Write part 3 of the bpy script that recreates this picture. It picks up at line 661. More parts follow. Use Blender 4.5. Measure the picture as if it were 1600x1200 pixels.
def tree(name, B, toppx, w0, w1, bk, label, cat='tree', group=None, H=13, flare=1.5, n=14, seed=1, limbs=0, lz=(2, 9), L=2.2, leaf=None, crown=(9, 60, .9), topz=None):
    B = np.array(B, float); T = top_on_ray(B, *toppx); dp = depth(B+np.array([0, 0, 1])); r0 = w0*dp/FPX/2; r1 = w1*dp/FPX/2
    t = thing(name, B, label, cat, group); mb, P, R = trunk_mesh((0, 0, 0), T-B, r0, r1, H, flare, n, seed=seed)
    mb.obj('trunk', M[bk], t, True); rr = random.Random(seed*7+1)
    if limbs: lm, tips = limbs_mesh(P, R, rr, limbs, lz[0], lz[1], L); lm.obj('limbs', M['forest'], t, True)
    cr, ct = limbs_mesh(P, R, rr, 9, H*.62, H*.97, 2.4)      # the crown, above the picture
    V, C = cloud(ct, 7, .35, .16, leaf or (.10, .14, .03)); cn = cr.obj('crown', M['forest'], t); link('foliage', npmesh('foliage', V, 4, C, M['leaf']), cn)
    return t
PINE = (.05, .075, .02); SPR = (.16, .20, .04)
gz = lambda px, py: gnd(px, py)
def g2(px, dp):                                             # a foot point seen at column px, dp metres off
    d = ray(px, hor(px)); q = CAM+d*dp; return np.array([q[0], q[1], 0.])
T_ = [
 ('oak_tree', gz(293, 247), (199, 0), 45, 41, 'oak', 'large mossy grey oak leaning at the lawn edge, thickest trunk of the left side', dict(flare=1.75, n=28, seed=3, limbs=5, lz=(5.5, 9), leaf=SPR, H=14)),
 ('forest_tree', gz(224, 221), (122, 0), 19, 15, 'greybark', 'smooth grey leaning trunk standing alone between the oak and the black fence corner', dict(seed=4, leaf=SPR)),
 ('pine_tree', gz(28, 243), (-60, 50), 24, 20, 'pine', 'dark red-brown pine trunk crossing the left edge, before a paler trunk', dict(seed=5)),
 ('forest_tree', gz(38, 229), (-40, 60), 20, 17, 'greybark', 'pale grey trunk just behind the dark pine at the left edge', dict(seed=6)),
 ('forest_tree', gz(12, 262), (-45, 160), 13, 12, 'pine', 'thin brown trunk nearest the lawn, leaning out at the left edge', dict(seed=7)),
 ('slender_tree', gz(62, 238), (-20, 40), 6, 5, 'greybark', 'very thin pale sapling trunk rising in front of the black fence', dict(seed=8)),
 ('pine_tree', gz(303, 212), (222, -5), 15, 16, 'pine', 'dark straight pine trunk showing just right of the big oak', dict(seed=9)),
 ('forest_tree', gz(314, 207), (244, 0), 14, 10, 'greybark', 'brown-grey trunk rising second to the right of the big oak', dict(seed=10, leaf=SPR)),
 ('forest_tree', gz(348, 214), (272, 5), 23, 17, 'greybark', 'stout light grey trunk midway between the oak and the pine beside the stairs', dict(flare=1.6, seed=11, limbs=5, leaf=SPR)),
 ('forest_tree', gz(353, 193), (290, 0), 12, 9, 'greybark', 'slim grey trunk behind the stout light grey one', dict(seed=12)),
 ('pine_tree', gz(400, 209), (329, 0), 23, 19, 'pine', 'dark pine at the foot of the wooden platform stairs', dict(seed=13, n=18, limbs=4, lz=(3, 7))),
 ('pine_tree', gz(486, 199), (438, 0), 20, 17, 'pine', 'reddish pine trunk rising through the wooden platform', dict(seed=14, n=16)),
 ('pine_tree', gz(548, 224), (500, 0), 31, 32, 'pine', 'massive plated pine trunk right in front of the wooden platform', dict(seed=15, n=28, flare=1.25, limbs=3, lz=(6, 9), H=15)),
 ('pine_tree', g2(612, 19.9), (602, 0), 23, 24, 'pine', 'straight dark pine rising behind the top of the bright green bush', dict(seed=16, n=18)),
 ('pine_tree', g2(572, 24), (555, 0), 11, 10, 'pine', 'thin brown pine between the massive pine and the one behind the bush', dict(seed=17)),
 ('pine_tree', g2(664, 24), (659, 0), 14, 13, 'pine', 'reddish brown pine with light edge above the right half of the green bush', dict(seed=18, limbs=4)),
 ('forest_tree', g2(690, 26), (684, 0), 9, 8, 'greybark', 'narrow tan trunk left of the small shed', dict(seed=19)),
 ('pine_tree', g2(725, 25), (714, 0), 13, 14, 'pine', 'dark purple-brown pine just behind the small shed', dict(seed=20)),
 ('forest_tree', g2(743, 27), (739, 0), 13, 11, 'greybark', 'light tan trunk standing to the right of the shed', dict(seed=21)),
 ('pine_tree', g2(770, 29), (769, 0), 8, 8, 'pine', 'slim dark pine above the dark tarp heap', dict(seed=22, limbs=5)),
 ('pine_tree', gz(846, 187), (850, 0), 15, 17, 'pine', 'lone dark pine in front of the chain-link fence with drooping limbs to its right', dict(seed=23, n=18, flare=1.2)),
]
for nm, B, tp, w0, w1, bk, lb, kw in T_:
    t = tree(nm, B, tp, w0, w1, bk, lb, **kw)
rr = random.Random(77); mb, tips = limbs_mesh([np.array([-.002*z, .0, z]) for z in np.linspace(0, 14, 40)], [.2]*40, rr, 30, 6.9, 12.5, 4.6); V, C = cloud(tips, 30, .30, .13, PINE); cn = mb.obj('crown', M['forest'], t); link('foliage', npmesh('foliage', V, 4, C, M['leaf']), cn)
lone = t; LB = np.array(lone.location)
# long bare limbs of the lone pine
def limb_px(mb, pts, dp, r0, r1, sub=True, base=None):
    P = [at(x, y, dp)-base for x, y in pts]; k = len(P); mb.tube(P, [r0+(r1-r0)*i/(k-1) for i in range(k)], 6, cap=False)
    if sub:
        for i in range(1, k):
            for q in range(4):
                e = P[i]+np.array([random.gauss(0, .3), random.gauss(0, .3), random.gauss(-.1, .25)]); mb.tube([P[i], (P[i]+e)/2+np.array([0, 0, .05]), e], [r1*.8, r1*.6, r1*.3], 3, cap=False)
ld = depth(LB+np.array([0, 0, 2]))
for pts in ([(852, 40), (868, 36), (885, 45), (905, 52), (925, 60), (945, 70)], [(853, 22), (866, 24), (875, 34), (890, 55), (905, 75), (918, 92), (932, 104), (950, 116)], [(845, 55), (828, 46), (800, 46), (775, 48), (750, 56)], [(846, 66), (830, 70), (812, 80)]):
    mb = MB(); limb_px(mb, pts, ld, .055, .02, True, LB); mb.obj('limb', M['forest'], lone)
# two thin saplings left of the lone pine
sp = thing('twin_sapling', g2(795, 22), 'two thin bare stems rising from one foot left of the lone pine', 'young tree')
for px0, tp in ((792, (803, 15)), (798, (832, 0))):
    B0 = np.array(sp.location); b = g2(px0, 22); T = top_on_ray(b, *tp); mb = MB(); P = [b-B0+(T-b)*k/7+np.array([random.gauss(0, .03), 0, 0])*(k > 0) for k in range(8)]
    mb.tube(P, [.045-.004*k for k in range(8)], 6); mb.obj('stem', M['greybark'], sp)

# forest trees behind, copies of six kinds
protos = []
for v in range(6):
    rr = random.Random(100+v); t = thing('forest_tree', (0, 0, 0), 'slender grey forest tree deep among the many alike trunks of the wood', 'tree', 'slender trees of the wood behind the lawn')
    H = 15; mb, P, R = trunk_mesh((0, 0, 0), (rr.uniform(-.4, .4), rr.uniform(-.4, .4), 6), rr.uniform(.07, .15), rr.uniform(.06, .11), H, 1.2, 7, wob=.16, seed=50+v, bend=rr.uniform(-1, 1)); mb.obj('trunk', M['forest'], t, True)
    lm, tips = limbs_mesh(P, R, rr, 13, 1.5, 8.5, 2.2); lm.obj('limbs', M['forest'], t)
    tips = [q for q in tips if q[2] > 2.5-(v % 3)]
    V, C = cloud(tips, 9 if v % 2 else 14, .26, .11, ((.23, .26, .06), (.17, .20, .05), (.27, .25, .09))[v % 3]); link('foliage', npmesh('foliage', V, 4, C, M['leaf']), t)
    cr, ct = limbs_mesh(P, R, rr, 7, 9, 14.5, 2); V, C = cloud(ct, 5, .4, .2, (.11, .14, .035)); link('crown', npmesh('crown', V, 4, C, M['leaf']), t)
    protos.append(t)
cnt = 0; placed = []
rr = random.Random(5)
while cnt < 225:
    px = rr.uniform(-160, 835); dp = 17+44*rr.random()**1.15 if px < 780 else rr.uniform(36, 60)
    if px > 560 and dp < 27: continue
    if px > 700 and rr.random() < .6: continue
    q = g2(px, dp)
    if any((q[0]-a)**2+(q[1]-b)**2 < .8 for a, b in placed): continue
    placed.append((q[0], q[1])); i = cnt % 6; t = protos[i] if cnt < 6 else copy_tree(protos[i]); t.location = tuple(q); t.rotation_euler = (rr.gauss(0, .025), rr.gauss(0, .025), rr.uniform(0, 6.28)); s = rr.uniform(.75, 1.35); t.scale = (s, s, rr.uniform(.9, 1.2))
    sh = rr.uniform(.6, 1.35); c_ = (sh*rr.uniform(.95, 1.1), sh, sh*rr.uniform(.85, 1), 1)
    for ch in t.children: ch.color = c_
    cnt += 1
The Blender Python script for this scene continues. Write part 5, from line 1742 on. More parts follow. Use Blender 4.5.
-------------------------
● Stated problem:
Check the records above line by line and tally those holding the string "from". Answer with the number only.

● Task answer:
2